**DATA EXTRACT:**
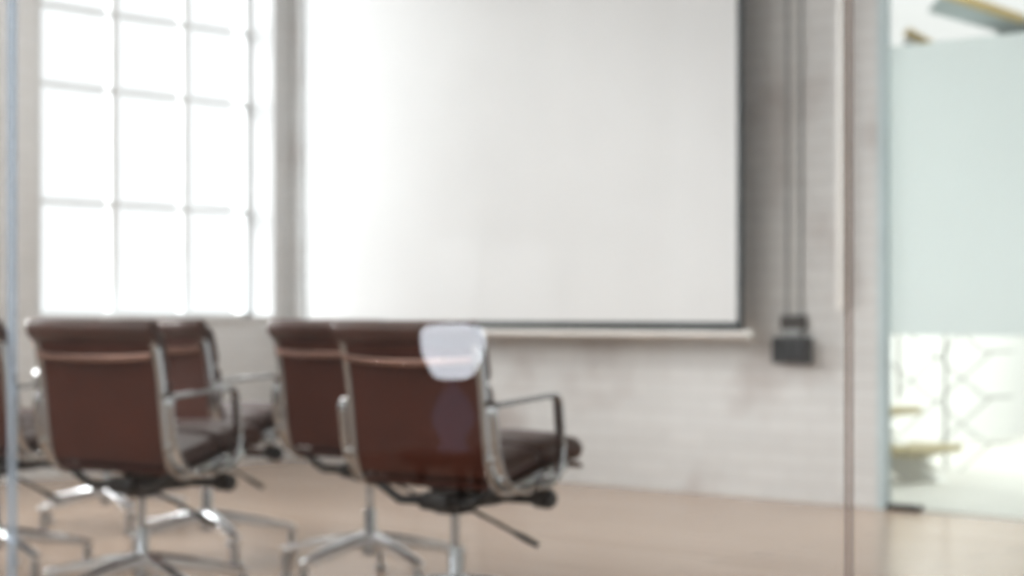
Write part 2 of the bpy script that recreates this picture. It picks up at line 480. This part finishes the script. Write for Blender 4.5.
# ---------------------------------------------------------------- chair
RAIL = catmull([(.290, .452), (.245, .466), (.14, .455), (.02, .428), (-.06, .413), (-.108, .428), (-.135, .475), (-.150, .56), (-.168, .70), (-.200, .835)], 8)
CH_GROUP = 'brown leather swivel chairs in two rows'
def make_chair():
    t = thing('swivel_chair', '', 'chair', group=CH_GROUP)
    # sling
    bmv = bmesh.new()
    sl = sub_path(RAIL, .525, .985, 28); band(bmv, sl, 0, .444, .012, .3)
    obj('back_panel', bmv, M['leather_back'], t)
    bmv = bmesh.new(); band(bmv, sub_path(RAIL, .01, .50, 20), 0, .444, .010, .3)
    obj('seat_sling', bmv, M['leather_back'], t)
    # pads: the path runs from seat front to back top, so its left normal points up / forward... checked by sign
    sg = -1
    def cushion(name, a, b, hw, th, crown=.25, off=.004):
        p = sub_path(RAIL, a, b, 26)
        q = list(reversed(p))          # reversed path: normal flips to the sitter's side
        bb_ = bmesh.new(); pad(bb_, q, hw, th, off, crown); return obj(name, bb_, M['leather'], t)
    cushion('seat_cushion', .0, .22, .215, .072)
    cushion('seat_cushion', .21, .45, .215, .068)
    cushion('back_cushion', .50, .66, .221, .066)
    cushion('back_cushion', .65, .82, .221, .068)
    cushion('back_cushion', .81, .985, .221, .066)
    # head roll folded over the top, hanging down behind
    hr = bmesh.new()
    prof = catmull([(-.158, .77), (-.178, .795), (-.186, .835), (-.196, .853), (-.215, .855), (-.230, .838), (-.226, .816), (-.206, .795)], 5)
    n = len(prof); rings = []
    xs = [-.246, -.243, -.232, -.12, 0, .12, .232, .243, .246]; sc = [.62, .85, 1, 1.0, 1.0, 1.0, 1, .85, .62]
    cyz = Vector((-.2, .82))
    for x, s in zip(xs, sc):
        rings.append([hr.verts.new((x, cyz.x + (p.x - cyz.x) * s, cyz.y + (p.y - cyz.y) * (s * .35 + .65))) for p in prof])
    for a, b in zip(rings, rings[1:]):
        for k in range(n): hr.faces.new((a[k], a[(k + 1) % n], b[(k + 1) % n], b[k]))
    hr.faces.new(rings[0]); hr.faces.new(rings[-1])
    obj('head_roll', hr, M['leather'], t)
    # aluminium side rails
    for s in (-1, 1):
        b_ = bmesh.new(); band(b_, sub_path(RAIL, .13, 1, 60), s * .230, .020, .032, .35); obj('side_rail', b_, M['chrome'], t)
    # curved spreader bar across the upper back
    b_ = bmesh.new(); pts = []
    for k in range(13):
        u = -1 + 2 * k / 12; pts.append((u * .222, -.190 - .026 * (1 - u * u), .757 - .010 * (1 - u * u)))
    tube(b_, pts, [.014] + [.0125] * 11 + [.014], 12); obj('back_spreader', b_, M['brown_chrome'], t)
    # arm loops
    for s in (-1, 1):
        a_ = bmesh.new()
        pa = fillet([(-.02, .412), (-.105, .425), (-.150, .50), (-.168, .640), (.112, .660), (.130, .50), (.100, .425), (.02, .418)], [.04, .04, .028, .030, .03, .03], 6)
        band(a_, pa, s * .262, .030, .013, .35)
        for yz in ((-.145, .50), (.08, .437)):
            tube(a_, [(s * .226, *yz), (s * .262, *yz)], .012, 12)
        obj('arm', a_, M['chrome'], t)
    # under-seat spreaders
    for y, xa, xb in ((-.085, .135, .222), (.125, .175, .215)):
        s_ = bmesh.new()
        for s in (-1, 1):
            tube(s_, catmull([(0, y * .55, .372), (s * .10, y * .95, .372), (s * xa, y, .378), (s * xb, y, .428)], 4), .0125, 10)
        obj('seat_spreader', s_, M['black'], t)
    h_ = bmesh.new(); box(h_, (0, .03, .372), (.10, .26, .048), .014); box(h_, (0, .0, .350), (.075, .10, .03), .01)
    obj('tilt_housing', h_, M['black'], t)
    k_ = bmesh.new(); lathe(k_, [(.012, -.03), (.024, -.028), (.027, -.015), (.027, .02), (.022, .03), (.01, .032)], 18)
    bmesh.ops.rotate(k_, verts=k_.verts, cent=(0, 0, 0), matrix=Matrix.Rotation(PI / 2, 3, 'Y'))
    bmesh.ops.translate(k_, verts=k_.verts, vec=(.175, .165, .372)); tube(k_, [(.0, .15, .372), (.17, .165, .372)], .008, 8)
    obj('tension_knob', k_, M['black'], t)
    lv = obj('lever', tubebm([(.03, .03, .345), (.10, .045, .315), (.165, .06, .285)], .0055, 8), M['black'], t)
    obj('grip', tubebm([(.160, .059, .287), (.185, .065, .276), (.225, .074, .258)], [.007, .009, .0075], 10), M['rubber'], lv)
    obj('gas_column', tubebm([(0, 0, .12), (0, 0, .355)], .0125, 16), M['chrome'], t)
    sv = bmesh.new(); lathe(sv, [(.016, .245), (.0185, .24), (.020, .17), (.028, .15), (.028, .095), (.02, .09)], 20)
    obj('column_sleeve', sv, M['chrome'], t)
    # star base
    for k in range(5):
        a = math.radians(18 + 72 * k + 35); d = Vector((math.cos(a), math.sin(a), 0)); w = Vector((-d.y, d.x, 0))
        l_ = bmesh.new(); rings = []
        for s, z, hw, hh in ((.012, .146, .024, .024), (.10, .136, .0225, .021), (.22, .116, .020, .017), (.305, .098, .0175, .014), (.320, .093, .012, .009)):
            c = d * s + Vector((0, 0, z)); ring = []
            for u, v in ((-1, -.6), (-.6, -1), (.6, -1), (1, -.6), (1, .6), (.6, 1), (-.6, 1), (-1, .6)):
                ring.append(l_.verts.new(c + w * (u * hw) + Vector((0, 0, v * hh))))
            rings.append(ring)
        for p, q in zip(rings, rings[1:]):
            for i in range(8): l_.faces.new((p[i], p[(i + 1) % 8], q[(i + 1) % 8], q[i]))
        l_.faces.new(rings[0]); l_.faces.new(rings[-1])
        lg = obj('leg', l_, M['base'], t)
        c_ = bmesh.new()
        lathe(c_, [(.004, .090), (.012, .088), (.013, .060), (.011, .030), (.010, .020), (.019, .016), (.021, .010), (.021, .003), (.019, 0)], 16, d * .302)
        obj('glide', c_, M['glide'], lg)
    return t

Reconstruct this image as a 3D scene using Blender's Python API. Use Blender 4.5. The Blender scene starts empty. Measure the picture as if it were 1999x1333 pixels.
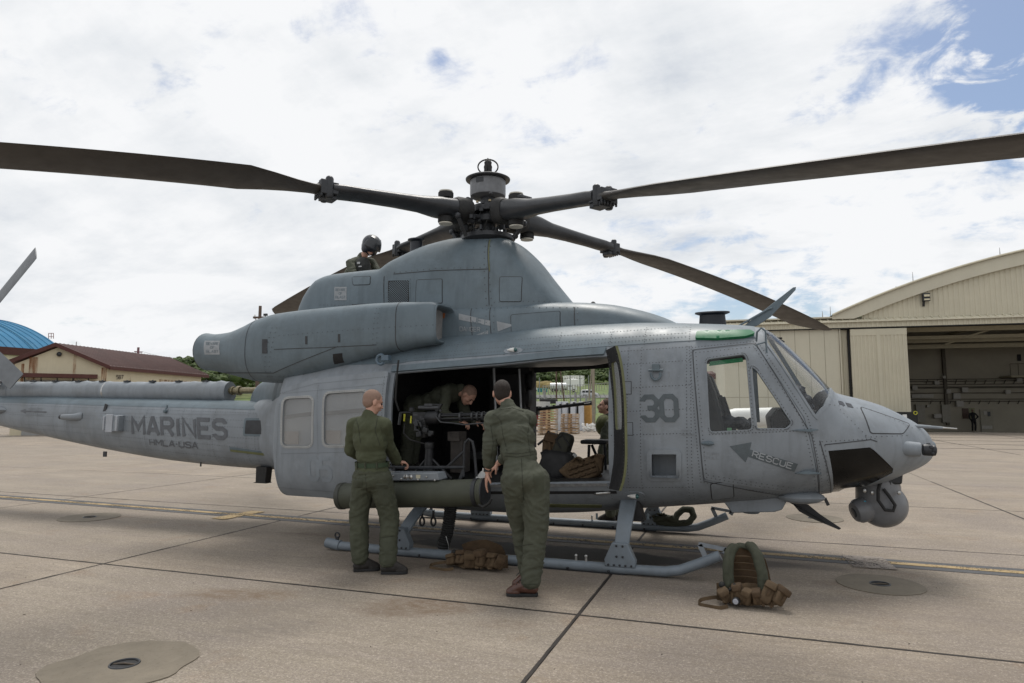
import bpy, bmesh, math, random
import numpy as np
from mathutils import Vector, Matrix, noise, geometry
random.seed(7)
D = bpy.data
scene = bpy.context.scene
COL = scene.collection
R_ = math.radians

# ------------------------------------------------------------ camera, world, sun, exposure
CAM = Vector((3.05, -7.68, 1.6)); FPX = 1284.0
YAW = R_(19.5); PIT = math.atan(128.5/1284)
cr = Vector((math.cos(YAW), math.sin(YAW), 0))
cf0 = Vector((-math.sin(YAW), math.cos(YAW), 0))
cf = cf0*math.cos(PIT)+Vector((0, 0, math.sin(PIT)))
cu = -cf0*math.sin(PIT)+Vector((0, 0, math.cos(PIT)))
cam = D.objects.new('camera', D.cameras.new('camera'))
COL.objects.link(cam); scene.camera = cam
cam.location = CAM
cam.rotation_euler = (math.pi/2+PIT, 0, YAW)
cam.data.sensor_width = 36; cam.data.lens = 36*FPX/1999
cam.data.clip_start = 0.05; cam.data.clip_end = 6000

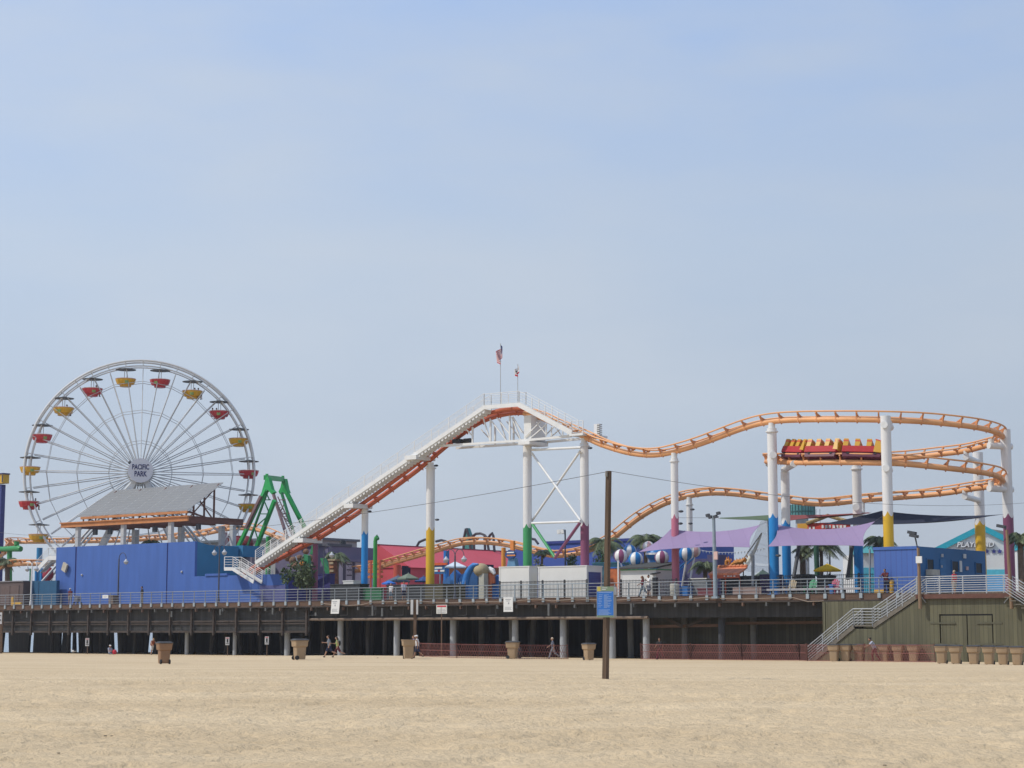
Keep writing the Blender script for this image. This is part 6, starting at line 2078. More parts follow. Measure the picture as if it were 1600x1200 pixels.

**WORK TO DO:**
Transcribe the listing above verbatim. Omit the pictures.

**RESPONSE TO THIS EXERCISE:**
Write part 2 of the bpy script that recreates this picture. It picks up at line 480. This part finishes the script. Write for Blender 4.5.
# ---------------------------------------------------------------- chair
RAIL = catmull([(.290, .452), (.245, .466), (.14, .455), (.02, .428), (-.06, .413), (-.108, .428), (-.135, .475), (-.150, .56), (-.168, .70), (-.200, .835)], 8)
CH_GROUP = 'brown leather swivel chairs in two rows'
def make_chair():
    t = thing('swivel_chair', '', 'chair', group=CH_GROUP)
    # sling
    bmv = bmesh.new()
    sl = sub_path(RAIL, .525, .985, 28); band(bmv, sl, 0, .444, .012, .3)
    obj('back_panel', bmv, M['leather_back'], t)
    bmv = bmesh.new(); band(bmv, sub_path(RAIL, .01, .50, 20), 0, .444, .010, .3)
    obj('seat_sling', bmv, M['leather_back'], t)
    # pads: the path runs from seat front to back top, so its left normal points up / forward... checked by sign
    sg = -1
    def cushion(name, a, b, hw, th, crown=.25, off=.004):
        p = sub_path(RAIL, a, b, 26)
        q = list(reversed(p))          # reversed path: normal flips to the sitter's side
        bb_ = bmesh.new(); pad(bb_, q, hw, th, off, crown); return obj(name, bb_, M['leather'], t)
    cushion('seat_cushion', .0, .22, .215, .072)
    cushion('seat_cushion', .21, .45, .215, .068)
    cushion('back_cushion', .50, .66, .221, .066)
    cushion('back_cushion', .65, .82, .221, .068)
    cushion('back_cushion', .81, .985, .221, .066)
    # head roll folded over the top, hanging down behind
    hr = bmesh.new()
    prof = catmull([(-.158, .77), (-.178, .795), (-.186, .835), (-.196, .853), (-.215, .855), (-.230, .838), (-.226, .816), (-.206, .795)], 5)
    n = len(prof); rings = []
    xs = [-.246, -.243, -.232, -.12, 0, .12, .232, .243, .246]; sc = [.62, .85, 1, 1.0, 1.0, 1.0, 1, .85, .62]
    cyz = Vector((-.2, .82))
    for x, s in zip(xs, sc):
        rings.append([hr.verts.new((x, cyz.x + (p.x - cyz.x) * s, cyz.y + (p.y - cyz.y) * (s * .35 + .65))) for p in prof])
    for a, b in zip(rings, rings[1:]):
        for k in range(n): hr.faces.new((a[k], a[(k + 1) % n], b[(k + 1) % n], b[k]))
    hr.faces.new(rings[0]); hr.faces.new(rings[-1])
    obj('head_roll', hr, M['leather'], t)
    # aluminium side rails
    for s in (-1, 1):
        b_ = bmesh.new(); band(b_, sub_path(RAIL, .13, 1, 60), s * .230, .020, .032, .35); obj('side_rail', b_, M['chrome'], t)
    # curved spreader bar across the upper back
    b_ = bmesh.new(); pts = []
    for k in range(13):
        u = -1 + 2 * k / 12; pts.append((u * .222, -.190 - .026 * (1 - u * u), .757 - .010 * (1 - u * u)))
    tube(b_, pts, [.014] + [.0125] * 11 + [.014], 12); obj('back_spreader', b_, M['brown_chrome'], t)
    # arm loops
    for s in (-1, 1):
        a_ = bmesh.new()
        pa = fillet([(-.02, .412), (-.105, .425), (-.150, .50), (-.168, .640), (.112, .660), (.130, .50), (.100, .425), (.02, .418)], [.04, .04, .028, .030, .03, .03], 6)
        band(a_, pa, s * .262, .030, .013, .35)
        for yz in ((-.145, .50), (.08, .437)):
            tube(a_, [(s * .226, *yz), (s * .262, *yz)], .012, 12)
        obj('arm', a_, M['chrome'], t)
    # under-seat spreaders
    for y, xa, xb in ((-.085, .135, .222), (.125, .175, .215)):
        s_ = bmesh.new()
        for s in (-1, 1):
            tube(s_, catmull([(0, y * .55, .372), (s * .10, y * .95, .372), (s * xa, y, .378), (s * xb, y, .428)], 4), .0125, 10)
        obj('seat_spreader', s_, M['black'], t)
    h_ = bmesh.new(); box(h_, (0, .03, .372), (.10, .26, .048), .014); box(h_, (0, .0, .350), (.075, .10, .03), .01)
    obj('tilt_housing', h_, M['black'], t)
    k_ = bmesh.new(); lathe(k_, [(.012, -.03), (.024, -.028), (.027, -.015), (.027, .02), (.022, .03), (.01, .032)], 18)
    bmesh.ops.rotate(k_, verts=k_.verts, cent=(0, 0, 0), matrix=Matrix.Rotation(PI / 2, 3, 'Y'))
    bmesh.ops.translate(k_, verts=k_.verts, vec=(.175, .165, .372)); tube(k_, [(.0, .15, .372), (.17, .165, .372)], .008, 8)
    obj('tension_knob', k_, M['black'], t)
    lv = obj('lever', tubebm([(.03, .03, .345), (.10, .045, .315), (.165, .06, .285)], .0055, 8), M['black'], t)
    obj('grip', tubebm([(.160, .059, .287), (.185, .065, .276), (.225, .074, .258)], [.007, .009, .0075], 10), M['rubber'], lv)
    obj('gas_column', tubebm([(0, 0, .12), (0, 0, .355)], .0125, 16), M['chrome'], t)
    sv = bmesh.new(); lathe(sv, [(.016, .245), (.0185, .24), (.020, .17), (.028, .15), (.028, .095), (.02, .09)], 20)
    obj('column_sleeve', sv, M['chrome'], t)
    # star base
    for k in range(5):
        a = math.radians(18 + 72 * k + 35); d = Vector((math.cos(a), math.sin(a), 0)); w = Vector((-d.y, d.x, 0))
        l_ = bmesh.new(); rings = []
        for s, z, hw, hh in ((.012, .146, .024, .024), (.10, .136, .0225, .021), (.22, .116, .020, .017), (.305, .098, .0175, .014), (.320, .093, .012, .009)):
            c = d * s + Vector((0, 0, z)); ring = []
            for u, v in ((-1, -.6), (-.6, -1), (.6, -1), (1, -.6), (1, .6), (.6, 1), (-.6, 1), (-1, .6)):
                ring.append(l_.verts.new(c + w * (u * hw) + Vector((0, 0, v * hh))))
            rings.append(ring)
        for p, q in zip(rings, rings[1:]):
            for i in range(8): l_.faces.new((p[i], p[(i + 1) % 8], q[(i + 1) % 8], q[i]))
        l_.faces.new(rings[0]); l_.faces.new(rings[-1])
        lg = obj('leg', l_, M['base'], t)
        c_ = bmesh.new()
        lathe(c_, [(.004, .090), (.012, .088), (.013, .060), (.011, .030), (.010, .020), (.019, .016), (.021, .010), (.021, .003), (.019, 0)], 16, d * .302)
        obj('glide', c_, M['glide'], lg)
    return t

Reconstruct this image as a 3D scene using Blender's Python API. Use Blender 4.5. The Blender scene starts empty. Measure the picture as if it were 1999x1333 pixels.
import bpy, bmesh, math, random
import numpy as np
from mathutils import Vector, Matrix, noise, geometry
random.seed(7)
D = bpy.data
scene = bpy.context.scene
COL = scene.collection
R_ = math.radians

# ------------------------------------------------------------ camera, world, sun, exposure
CAM = Vector((3.05, -7.68, 1.6)); FPX = 1284.0
YAW = R_(19.5); PIT = math.atan(128.5/1284)
cr = Vector((math.cos(YAW), math.sin(YAW), 0))
cf0 = Vector((-math.sin(YAW), math.cos(YAW), 0))
cf = cf0*math.cos(PIT)+Vector((0, 0, math.sin(PIT)))
cu = -cf0*math.sin(PIT)+Vector((0, 0, math.cos(PIT)))
cam = D.objects.new('camera', D.cameras.new('camera'))
COL.objects.link(cam); scene.camera = cam
cam.location = CAM
cam.rotation_euler = (math.pi/2+PIT, 0, YAW)
cam.data.sensor_width = 36; cam.data.lens = 36*FPX/1999
cam.data.clip_start = 0.05; cam.data.clip_end = 6000

Keep writing the Blender script for this image. This is part 6, starting at line 2078. More parts follow. Measure the picture as if it were 1600x1200 pixels.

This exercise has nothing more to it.